EXERCISE INSTRUCTIONS
Extract the complete data exactly as given.

DATA EXCERPT
:::
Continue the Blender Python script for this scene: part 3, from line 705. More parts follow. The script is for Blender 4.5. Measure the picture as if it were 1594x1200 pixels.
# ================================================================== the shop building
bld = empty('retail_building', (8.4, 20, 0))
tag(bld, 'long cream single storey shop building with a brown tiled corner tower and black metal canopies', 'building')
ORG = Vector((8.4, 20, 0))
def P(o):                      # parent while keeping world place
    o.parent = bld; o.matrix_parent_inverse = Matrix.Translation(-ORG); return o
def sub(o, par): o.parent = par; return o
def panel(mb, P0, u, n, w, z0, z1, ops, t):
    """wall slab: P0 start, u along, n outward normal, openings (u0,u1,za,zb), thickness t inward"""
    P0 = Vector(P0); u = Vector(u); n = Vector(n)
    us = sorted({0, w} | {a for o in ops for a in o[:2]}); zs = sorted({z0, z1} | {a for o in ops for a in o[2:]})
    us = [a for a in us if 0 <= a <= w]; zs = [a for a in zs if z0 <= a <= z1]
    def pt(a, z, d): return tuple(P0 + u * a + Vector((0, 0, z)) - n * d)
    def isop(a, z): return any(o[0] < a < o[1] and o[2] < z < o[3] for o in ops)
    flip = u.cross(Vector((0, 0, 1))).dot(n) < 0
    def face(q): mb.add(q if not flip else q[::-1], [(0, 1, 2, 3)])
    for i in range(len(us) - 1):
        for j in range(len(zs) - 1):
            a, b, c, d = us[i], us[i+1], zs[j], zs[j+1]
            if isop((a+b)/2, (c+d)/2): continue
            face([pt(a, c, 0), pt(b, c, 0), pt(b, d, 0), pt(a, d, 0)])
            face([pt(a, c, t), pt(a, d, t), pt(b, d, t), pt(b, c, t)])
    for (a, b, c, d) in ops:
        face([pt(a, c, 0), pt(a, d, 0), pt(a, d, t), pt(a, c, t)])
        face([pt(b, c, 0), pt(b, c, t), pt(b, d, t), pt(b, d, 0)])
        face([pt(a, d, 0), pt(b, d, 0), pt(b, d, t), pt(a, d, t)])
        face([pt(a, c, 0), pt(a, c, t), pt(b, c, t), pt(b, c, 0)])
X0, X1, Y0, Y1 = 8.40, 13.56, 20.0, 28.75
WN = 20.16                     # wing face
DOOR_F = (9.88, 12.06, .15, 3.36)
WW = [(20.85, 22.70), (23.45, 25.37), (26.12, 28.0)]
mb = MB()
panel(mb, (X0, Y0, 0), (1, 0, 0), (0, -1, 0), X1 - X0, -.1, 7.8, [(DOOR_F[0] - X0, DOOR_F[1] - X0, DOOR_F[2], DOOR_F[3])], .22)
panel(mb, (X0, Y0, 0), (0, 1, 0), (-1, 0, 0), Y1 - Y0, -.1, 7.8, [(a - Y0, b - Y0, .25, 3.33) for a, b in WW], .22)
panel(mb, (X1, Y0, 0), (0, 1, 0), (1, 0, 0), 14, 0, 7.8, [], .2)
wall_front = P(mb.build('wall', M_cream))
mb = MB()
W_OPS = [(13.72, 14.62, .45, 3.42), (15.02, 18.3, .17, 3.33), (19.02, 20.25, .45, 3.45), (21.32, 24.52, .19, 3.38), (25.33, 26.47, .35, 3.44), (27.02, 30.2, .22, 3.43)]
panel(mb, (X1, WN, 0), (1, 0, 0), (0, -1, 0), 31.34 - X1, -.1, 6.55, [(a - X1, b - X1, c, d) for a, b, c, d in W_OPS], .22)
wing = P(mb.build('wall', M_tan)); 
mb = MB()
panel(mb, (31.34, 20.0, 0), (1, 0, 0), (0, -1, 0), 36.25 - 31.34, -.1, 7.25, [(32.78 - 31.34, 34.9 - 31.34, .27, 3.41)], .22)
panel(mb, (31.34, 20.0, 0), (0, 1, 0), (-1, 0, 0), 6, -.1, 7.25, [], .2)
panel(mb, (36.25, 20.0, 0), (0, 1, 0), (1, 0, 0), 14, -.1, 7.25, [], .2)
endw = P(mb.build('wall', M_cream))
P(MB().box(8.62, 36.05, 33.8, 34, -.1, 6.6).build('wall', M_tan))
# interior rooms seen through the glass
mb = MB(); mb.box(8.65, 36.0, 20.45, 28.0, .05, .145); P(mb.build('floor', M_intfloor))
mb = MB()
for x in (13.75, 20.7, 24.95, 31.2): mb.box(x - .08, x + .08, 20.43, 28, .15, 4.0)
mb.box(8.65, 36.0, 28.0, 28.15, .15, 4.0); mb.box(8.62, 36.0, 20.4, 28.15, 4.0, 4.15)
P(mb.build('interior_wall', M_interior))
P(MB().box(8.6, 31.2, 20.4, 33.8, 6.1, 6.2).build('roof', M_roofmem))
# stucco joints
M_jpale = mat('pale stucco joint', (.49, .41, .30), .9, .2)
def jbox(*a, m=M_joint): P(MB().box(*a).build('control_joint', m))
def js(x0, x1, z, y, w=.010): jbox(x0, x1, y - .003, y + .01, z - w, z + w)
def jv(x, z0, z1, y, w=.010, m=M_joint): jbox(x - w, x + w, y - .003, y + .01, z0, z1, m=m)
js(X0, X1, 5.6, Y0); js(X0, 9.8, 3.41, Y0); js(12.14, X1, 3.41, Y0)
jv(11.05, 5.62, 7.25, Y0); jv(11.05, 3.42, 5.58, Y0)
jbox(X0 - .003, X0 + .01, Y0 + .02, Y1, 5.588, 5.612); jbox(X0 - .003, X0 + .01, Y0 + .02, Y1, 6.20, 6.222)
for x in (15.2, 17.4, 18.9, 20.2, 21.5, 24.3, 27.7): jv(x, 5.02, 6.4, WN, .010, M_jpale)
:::
SOLUTION TO THE EXERCISE
Continue the Blender Python script for this scene: part 3, from line 705. More parts follow. The script is for Blender 4.5. Measure the picture as if it were 1594x1200 pixels.
# ================================================================== the shop building
bld = empty('retail_building', (8.4, 20, 0))
tag(bld, 'long cream single storey shop building with a brown tiled corner tower and black metal canopies', 'building')
ORG = Vector((8.4, 20, 0))
def P(o):                      # parent while keeping world place
    o.parent = bld; o.matrix_parent_inverse = Matrix.Translation(-ORG); return o
def sub(o, par): o.parent = par; return o
def panel(mb, P0, u, n, w, z0, z1, ops, t):
    """wall slab: P0 start, u along, n outward normal, openings (u0,u1,za,zb), thickness t inward"""
    P0 = Vector(P0); u = Vector(u); n = Vector(n)
    us = sorted({0, w} | {a for o in ops for a in o[:2]}); zs = sorted({z0, z1} | {a for o in ops for a in o[2:]})
    us = [a for a in us if 0 <= a <= w]; zs = [a for a in zs if z0 <= a <= z1]
    def pt(a, z, d): return tuple(P0 + u * a + Vector((0, 0, z)) - n * d)
    def isop(a, z): return any(o[0] < a < o[1] and o[2] < z < o[3] for o in ops)
    flip = u.cross(Vector((0, 0, 1))).dot(n) < 0
    def face(q): mb.add(q if not flip else q[::-1], [(0, 1, 2, 3)])
    for i in range(len(us) - 1):
        for j in range(len(zs) - 1):
            a, b, c, d = us[i], us[i+1], zs[j], zs[j+1]
            if isop((a+b)/2, (c+d)/2): continue
            face([pt(a, c, 0), pt(b, c, 0), pt(b, d, 0), pt(a, d, 0)])
            face([pt(a, c, t), pt(a, d, t), pt(b, d, t), pt(b, c, t)])
    for (a, b, c, d) in ops:
        face([pt(a, c, 0), pt(a, d, 0), pt(a, d, t), pt(a, c, t)])
        face([pt(b, c, 0), pt(b, c, t), pt(b, d, t), pt(b, d, 0)])
        face([pt(a, d, 0), pt(b, d, 0), pt(b, d, t), pt(a, d, t)])
        face([pt(a, c, 0), pt(a, c, t), pt(b, c, t), pt(b, c, 0)])
X0, X1, Y0, Y1 = 8.40, 13.56, 20.0, 28.75
WN = 20.16                     # wing face
DOOR_F = (9.88, 12.06, .15, 3.36)
WW = [(20.85, 22.70), (23.45, 25.37), (26.12, 28.0)]
mb = MB()
panel(mb, (X0, Y0, 0), (1, 0, 0), (0, -1, 0), X1 - X0, -.1, 7.8, [(DOOR_F[0] - X0, DOOR_F[1] - X0, DOOR_F[2], DOOR_F[3])], .22)
panel(mb, (X0, Y0, 0), (0, 1, 0), (-1, 0, 0), Y1 - Y0, -.1, 7.8, [(a - Y0, b - Y0, .25, 3.33) for a, b in WW], .22)
panel(mb, (X1, Y0, 0), (0, 1, 0), (1, 0, 0), 14, 0, 7.8, [], .2)
wall_front = P(mb.build('wall', M_cream))
mb = MB()
W_OPS = [(13.72, 14.62, .45, 3.42), (15.02, 18.3, .17, 3.33), (19.02, 20.25, .45, 3.45), (21.32, 24.52, .19, 3.38), (25.33, 26.47, .35, 3.44), (27.02, 30.2, .22, 3.43)]
panel(mb, (X1, WN, 0), (1, 0, 0), (0, -1, 0), 31.34 - X1, -.1, 6.55, [(a - X1, b - X1, c, d) for a, b, c, d in W_OPS], .22)
wing = P(mb.build('wall', M_tan)); 
mb = MB()
panel(mb, (31.34, 20.0, 0), (1, 0, 0), (0, -1, 0), 36.25 - 31.34, -.1, 7.25, [(32.78 - 31.34, 34.9 - 31.34, .27, 3.41)], .22)
panel(mb, (31.34, 20.0, 0), (0, 1, 0), (-1, 0, 0), 6, -.1, 7.25, [], .2)
panel(mb, (36.25, 20.0, 0), (0, 1, 0), (1, 0, 0), 14, -.1, 7.25, [], .2)
endw = P(mb.build('wall', M_cream))
P(MB().box(8.62, 36.05, 33.8, 34, -.1, 6.6).build('wall', M_tan))
# interior rooms seen through the glass
mb = MB(); mb.box(8.65, 36.0, 20.45, 28.0, .05, .145); P(mb.build('floor', M_intfloor))
mb = MB()
for x in (13.75, 20.7, 24.95, 31.2): mb.box(x - .08, x + .08, 20.43, 28, .15, 4.0)
mb.box(8.65, 36.0, 28.0, 28.15, .15, 4.0); mb.box(8.62, 36.0, 20.4, 28.15, 4.0, 4.15)
P(mb.build('interior_wall', M_interior))
P(MB().box(8.6, 31.2, 20.4, 33.8, 6.1, 6.2).build('roof', M_roofmem))
# stucco joints
M_jpale = mat('pale stucco joint', (.49, .41, .30), .9, .2)
def jbox(*a, m=M_joint): P(MB().box(*a).build('control_joint', m))
def js(x0, x1, z, y, w=.010): jbox(x0, x1, y - .003, y + .01, z - w, z + w)
def jv(x, z0, z1, y, w=.010, m=M_joint): jbox(x - w, x + w, y - .003, y + .01, z0, z1, m=m)
js(X0, X1, 5.6, Y0); js(X0, 9.8, 3.41, Y0); js(12.14, X1, 3.41, Y0)
jv(11.05, 5.62, 7.25, Y0); jv(11.05, 3.42, 5.58, Y0)
jbox(X0 - .003, X0 + .01, Y0 + .02, Y1, 5.588, 5.612); jbox(X0 - .003, X0 + .01, Y0 + .02, Y1, 6.20, 6.222)
for x in (15.2, 17.4, 18.9, 20.2, 21.5, 24.3, 27.7): jv(x, 5.02, 6.4, WN, .010, M_jpale)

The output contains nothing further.